**TASK GOAL:**
Using the material below, print the line that contains "Reconstruct this image", the line that contains "COL = scene.collection", and every line in between, exactly and nothing else.

────────

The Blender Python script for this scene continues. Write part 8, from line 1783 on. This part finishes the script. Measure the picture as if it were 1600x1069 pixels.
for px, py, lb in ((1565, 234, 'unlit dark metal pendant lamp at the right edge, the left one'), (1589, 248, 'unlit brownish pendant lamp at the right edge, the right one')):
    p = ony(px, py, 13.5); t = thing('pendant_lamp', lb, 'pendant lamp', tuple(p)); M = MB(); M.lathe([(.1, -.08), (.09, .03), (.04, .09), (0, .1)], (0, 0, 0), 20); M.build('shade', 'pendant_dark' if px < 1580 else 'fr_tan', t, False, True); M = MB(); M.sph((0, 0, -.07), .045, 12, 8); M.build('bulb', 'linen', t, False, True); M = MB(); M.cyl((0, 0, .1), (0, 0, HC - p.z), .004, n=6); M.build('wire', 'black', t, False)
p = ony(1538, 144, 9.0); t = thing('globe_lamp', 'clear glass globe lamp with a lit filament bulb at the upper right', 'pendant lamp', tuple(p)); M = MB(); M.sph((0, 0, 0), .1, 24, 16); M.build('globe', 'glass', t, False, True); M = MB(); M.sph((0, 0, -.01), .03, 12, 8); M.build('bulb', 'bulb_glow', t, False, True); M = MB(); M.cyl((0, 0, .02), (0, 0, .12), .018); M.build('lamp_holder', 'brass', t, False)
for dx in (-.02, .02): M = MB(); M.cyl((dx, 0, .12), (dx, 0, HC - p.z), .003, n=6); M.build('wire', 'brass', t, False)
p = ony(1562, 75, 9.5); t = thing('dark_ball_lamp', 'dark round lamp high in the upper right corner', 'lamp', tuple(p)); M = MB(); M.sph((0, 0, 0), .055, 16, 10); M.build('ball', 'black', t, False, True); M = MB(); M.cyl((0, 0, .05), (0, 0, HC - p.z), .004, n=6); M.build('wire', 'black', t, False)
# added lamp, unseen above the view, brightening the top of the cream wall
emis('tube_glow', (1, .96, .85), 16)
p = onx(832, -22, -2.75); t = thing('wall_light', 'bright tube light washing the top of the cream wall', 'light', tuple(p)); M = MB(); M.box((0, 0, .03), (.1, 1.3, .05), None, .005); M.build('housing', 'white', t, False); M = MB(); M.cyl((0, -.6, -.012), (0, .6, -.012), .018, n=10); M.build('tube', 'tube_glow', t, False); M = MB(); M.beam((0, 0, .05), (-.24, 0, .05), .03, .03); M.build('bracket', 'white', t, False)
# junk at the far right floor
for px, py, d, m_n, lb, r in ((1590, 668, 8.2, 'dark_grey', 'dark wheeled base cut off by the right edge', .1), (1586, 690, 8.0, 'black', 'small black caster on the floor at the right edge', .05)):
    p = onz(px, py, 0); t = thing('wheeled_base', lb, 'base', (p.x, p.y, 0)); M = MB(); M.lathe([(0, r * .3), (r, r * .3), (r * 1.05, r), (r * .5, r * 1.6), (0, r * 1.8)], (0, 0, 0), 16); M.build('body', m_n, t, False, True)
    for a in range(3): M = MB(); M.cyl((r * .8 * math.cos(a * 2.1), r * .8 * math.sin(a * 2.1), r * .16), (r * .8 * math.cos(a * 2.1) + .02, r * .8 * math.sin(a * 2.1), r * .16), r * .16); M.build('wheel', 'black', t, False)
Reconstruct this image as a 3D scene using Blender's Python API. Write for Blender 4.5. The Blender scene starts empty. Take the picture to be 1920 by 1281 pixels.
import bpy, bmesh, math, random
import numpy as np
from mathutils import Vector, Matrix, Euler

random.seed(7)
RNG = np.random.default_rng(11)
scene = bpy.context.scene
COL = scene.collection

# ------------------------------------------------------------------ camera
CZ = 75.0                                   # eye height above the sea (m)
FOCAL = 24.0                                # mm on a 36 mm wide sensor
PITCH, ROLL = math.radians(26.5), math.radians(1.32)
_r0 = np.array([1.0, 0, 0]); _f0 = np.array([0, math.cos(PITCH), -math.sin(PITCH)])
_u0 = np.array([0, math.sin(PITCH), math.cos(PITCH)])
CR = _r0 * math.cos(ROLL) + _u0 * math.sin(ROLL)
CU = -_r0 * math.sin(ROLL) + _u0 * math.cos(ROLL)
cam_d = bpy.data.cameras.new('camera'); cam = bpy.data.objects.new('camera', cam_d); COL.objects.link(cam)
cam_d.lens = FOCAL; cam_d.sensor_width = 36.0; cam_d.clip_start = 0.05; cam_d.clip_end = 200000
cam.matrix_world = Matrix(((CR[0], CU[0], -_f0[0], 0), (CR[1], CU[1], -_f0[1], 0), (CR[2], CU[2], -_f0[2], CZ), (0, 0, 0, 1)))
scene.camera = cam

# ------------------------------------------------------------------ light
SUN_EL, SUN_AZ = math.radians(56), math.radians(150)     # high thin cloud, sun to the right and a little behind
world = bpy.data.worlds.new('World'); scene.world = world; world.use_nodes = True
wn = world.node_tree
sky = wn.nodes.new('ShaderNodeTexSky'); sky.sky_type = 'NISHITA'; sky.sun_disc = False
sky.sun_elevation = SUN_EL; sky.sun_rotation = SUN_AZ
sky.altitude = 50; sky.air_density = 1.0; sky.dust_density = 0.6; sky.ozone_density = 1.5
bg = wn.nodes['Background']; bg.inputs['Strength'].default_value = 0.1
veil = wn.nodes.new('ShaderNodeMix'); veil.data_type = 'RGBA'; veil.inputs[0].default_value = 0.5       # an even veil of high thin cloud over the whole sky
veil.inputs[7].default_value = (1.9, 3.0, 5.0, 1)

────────

**TASK ANSWER:**
Reconstruct this image as a 3D scene using Blender's Python API. Write for Blender 4.5. The Blender scene starts empty. Take the picture to be 1920 by 1281 pixels.
import bpy, bmesh, math, random
import numpy as np
from mathutils import Vector, Matrix, Euler

random.seed(7)
RNG = np.random.default_rng(11)
scene = bpy.context.scene
COL = scene.collection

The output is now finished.